Para curar suas feridas é necessário que reconheça sua dor. Você não
pode curar o que não pode sentir! Quando você experimenta o antigo
sentimento e fica ao lado da sua criança interior, o trabalho de
cura ocorre naturalmente. Se quiser, poderá escrever. Escreva como
se fosse essa criança. O que ela pediria? O que diria? Escreva tudo
que vier em sua mente, sem julgamentos. Depois leia o que ela pede e
procure atendê-la, seja compreensivo com ela, como esperava que
tivessem sido quando era criança.
Muitos conflitos são gerados pela expectativa de aprovação e
reconhecimento, que perpetuam por anos, nos trazendo decepções e
dor. Lembre-se que as carências que sente hoje podem ser resultado
da falta de amor e compreensão que não recebeu quando era criança.
Isso não quer dizer que nossos pais não sentiam amor, mas
provavelmente eles não podiam dar algo que também nunca receberam. E
as crianças não captam apenas o que é verbalizado, mas muito mais o
que é sentido por eles. E se os pais transferem falta de amor,
atenção, carinho, para a criança, é que, além de nunca terem
recebido, também não sentem por eles próprios, ou seja, ninguém pode
dar alquilo que não tem, o que se torna um círculo vicioso.
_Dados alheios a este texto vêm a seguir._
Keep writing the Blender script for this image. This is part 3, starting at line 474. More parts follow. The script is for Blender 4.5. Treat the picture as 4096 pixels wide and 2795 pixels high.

E nós, como adultos, devemos entender isso, pois a partir do momento
que tomamos consciência do que nos aconteceu, o círculo se quebra.
Cabe a você dar o que não recebeu à sua criança, dando-lhe muito
carinho e compreensão que necessita, em lugar de esperar que os
outros façam isso por você.
Mas para dar o que ela precisa, é importante que você a ouça. Deixe
que ela fale tudo que sente. Não critique, não julgue, apenas ouça.
Depois que ela falar tudo que quer, procure compreender seus
sentimentos mais profundos e respeitar cada um deles. Fazendo isso,
irá descobrir que o maior e mais profundo amor é aquele que você
pode doar a si mesmo! Faça isso por sua criança, faça isso por você!
E se quiser, depois me escreva contando como se sentiu e o que
descobriu de si mesmo.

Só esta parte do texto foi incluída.